• **TASK BRIEF**
Below are the records; extract from them the line containing "Write a Blender" to the line containing "return (f(r), f(g), f(b), 1)", both lines included, exactly and with no pictures.

• **RECORDS SHOWN**
---
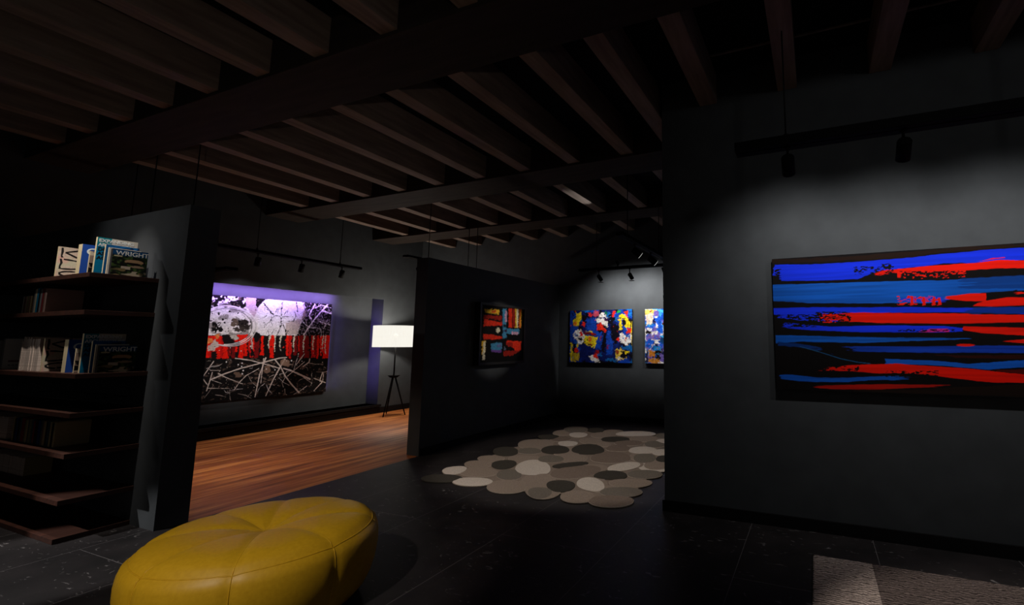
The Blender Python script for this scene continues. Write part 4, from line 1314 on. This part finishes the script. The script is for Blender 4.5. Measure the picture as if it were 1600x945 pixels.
---
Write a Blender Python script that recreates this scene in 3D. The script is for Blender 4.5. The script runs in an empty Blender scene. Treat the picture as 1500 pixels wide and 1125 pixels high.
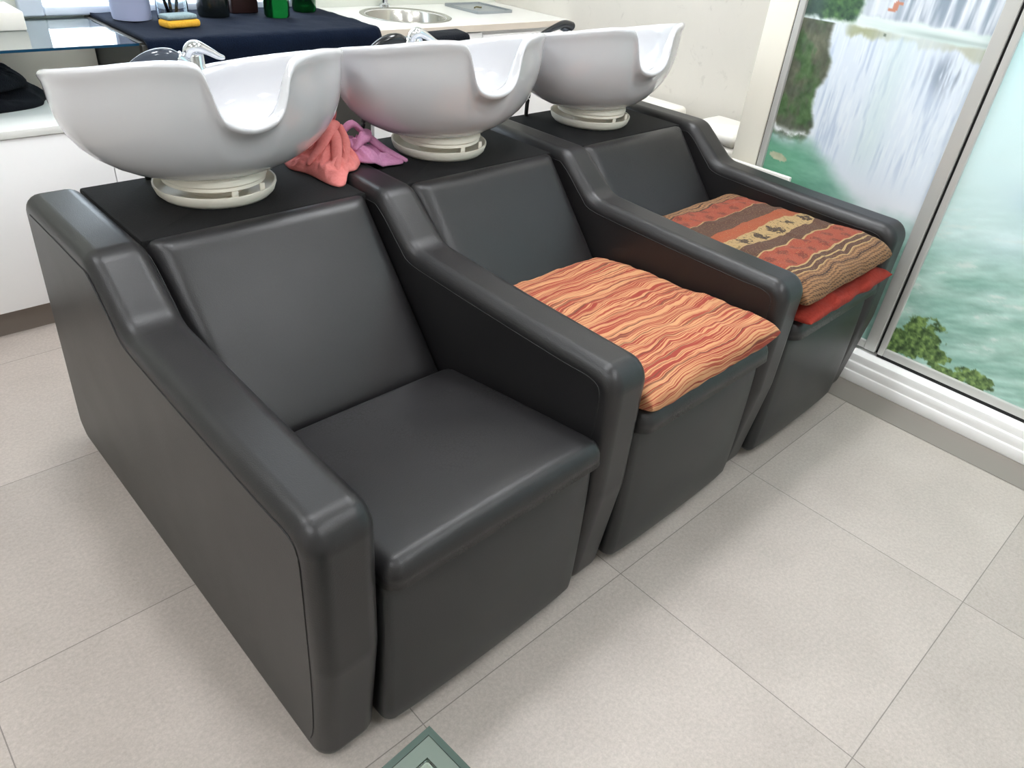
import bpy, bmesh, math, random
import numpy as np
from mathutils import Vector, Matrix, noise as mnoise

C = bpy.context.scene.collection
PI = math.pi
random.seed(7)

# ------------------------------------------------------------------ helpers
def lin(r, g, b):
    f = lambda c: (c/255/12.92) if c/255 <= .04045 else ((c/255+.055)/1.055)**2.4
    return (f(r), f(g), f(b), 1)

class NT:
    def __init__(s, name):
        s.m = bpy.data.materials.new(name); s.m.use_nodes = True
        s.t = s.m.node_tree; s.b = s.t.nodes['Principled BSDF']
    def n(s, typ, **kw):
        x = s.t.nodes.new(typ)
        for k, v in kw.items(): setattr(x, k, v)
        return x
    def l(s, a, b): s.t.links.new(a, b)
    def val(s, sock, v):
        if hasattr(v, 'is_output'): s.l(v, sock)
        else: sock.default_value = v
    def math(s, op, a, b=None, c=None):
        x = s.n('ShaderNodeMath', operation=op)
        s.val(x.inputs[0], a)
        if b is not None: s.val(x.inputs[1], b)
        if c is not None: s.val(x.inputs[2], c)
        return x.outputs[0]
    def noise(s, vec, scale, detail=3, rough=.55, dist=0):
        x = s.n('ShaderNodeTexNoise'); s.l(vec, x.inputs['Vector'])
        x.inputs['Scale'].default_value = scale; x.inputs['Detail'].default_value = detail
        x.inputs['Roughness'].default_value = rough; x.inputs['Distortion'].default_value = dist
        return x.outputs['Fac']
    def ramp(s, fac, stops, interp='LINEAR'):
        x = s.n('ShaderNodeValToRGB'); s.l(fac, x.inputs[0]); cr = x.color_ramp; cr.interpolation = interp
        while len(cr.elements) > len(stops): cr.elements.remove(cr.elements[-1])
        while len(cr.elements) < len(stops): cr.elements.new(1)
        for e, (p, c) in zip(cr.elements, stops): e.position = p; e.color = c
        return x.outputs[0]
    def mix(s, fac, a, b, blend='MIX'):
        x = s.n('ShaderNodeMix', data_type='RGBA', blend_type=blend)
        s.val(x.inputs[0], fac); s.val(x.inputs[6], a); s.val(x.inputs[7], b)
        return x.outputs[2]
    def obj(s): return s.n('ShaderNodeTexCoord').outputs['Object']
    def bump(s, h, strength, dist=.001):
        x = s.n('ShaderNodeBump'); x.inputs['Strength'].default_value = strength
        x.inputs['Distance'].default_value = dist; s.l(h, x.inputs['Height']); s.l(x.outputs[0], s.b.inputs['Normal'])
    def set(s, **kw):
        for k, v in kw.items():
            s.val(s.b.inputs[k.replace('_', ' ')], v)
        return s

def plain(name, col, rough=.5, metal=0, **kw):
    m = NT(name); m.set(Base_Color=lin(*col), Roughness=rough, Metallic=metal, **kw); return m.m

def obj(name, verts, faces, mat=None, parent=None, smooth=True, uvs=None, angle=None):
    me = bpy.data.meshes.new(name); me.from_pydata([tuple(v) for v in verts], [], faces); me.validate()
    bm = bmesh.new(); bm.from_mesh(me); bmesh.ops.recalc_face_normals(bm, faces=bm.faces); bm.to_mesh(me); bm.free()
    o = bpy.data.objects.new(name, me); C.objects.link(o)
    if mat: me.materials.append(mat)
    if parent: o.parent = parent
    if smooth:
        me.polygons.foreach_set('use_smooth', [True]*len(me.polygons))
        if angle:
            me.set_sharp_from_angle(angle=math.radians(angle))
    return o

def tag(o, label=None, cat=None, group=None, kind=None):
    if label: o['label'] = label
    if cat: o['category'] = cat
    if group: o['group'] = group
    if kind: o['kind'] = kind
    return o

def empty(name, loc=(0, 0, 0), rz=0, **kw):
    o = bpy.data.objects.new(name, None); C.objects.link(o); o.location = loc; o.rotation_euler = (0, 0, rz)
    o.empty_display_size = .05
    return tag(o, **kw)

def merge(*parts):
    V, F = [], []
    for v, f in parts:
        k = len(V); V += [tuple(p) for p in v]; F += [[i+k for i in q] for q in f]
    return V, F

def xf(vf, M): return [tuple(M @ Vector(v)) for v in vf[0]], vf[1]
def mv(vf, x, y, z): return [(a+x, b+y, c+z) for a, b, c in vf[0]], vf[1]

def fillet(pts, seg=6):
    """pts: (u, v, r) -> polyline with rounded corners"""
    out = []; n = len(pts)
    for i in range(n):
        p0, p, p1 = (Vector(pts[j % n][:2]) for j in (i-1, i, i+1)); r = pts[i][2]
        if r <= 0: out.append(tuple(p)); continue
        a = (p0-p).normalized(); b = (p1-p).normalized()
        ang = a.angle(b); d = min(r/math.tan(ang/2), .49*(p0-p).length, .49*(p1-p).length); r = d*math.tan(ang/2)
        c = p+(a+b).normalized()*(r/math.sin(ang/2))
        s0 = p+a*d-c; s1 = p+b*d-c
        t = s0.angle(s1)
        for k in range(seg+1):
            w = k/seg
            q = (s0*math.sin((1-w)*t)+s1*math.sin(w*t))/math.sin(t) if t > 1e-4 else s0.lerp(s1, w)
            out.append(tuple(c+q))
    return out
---
• **SOLUTION FOR THIS EXERCISE**
Write a Blender Python script that recreates this scene in 3D. The script is for Blender 4.5. The script runs in an empty Blender scene. Treat the picture as 1500 pixels wide and 1125 pixels high.
import bpy, bmesh, math, random
import numpy as np
from mathutils import Vector, Matrix, noise as mnoise

C = bpy.context.scene.collection
PI = math.pi
random.seed(7)

# ------------------------------------------------------------------ helpers
def lin(r, g, b):
    f = lambda c: (c/255/12.92) if c/255 <= .04045 else ((c/255+.055)/1.055)**2.4
    return (f(r), f(g), f(b), 1)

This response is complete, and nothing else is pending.